The Dassault M.D.450 Ouragan (French: Hurricane) is a French fighter-bomber developed and produced by Dassault Aviation. It has its origins in a private venture by Dassault to produce an all-French aircraft which would make use of jet propulsion, which subsequently would receive orders from the French Air Force.

The Ouragan holds the distinction of being the first jet-powered French-designed combat aircraft to enter production, and thus played a key role in the resurgence of the French aviation industry following the Second World War. The Ouragan was operated by France, India, Israel and El Salvador. While in Israeli service, the type participated in both the Suez Crisis and the Six-Day War.

The Dassault Ouragan was an early jet-powered fighter aircraft. It employed a straightforward basic layout, with a single divided air intake in the nose that carried air around either side of the cockpit to the engine, which was located directly behind the pilot.
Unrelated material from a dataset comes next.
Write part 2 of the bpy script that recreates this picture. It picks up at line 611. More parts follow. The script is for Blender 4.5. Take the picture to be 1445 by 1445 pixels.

The Ouragan was powered by a single Rolls-Royce Nene turbojet engine, produced under license by Hispano-Suiza. Early aircraft were equipped with Martin-Baker Mk.1 ejection seats, however the majority of production aircraft were outfitted with SNCASO E.86 ejection seats instead.

Some of the more advanced aerodynamic features of the Ouragan included its swept tailplane and its thin wing, which was tapered along the leading edge.

This version belonged to the French Patrol (The Patrouille Acrobatique de France), also known as the Patrouille de France (PAF), is the precision aerobatics demonstration unit of the French Air Force, officially commissioned in 1953.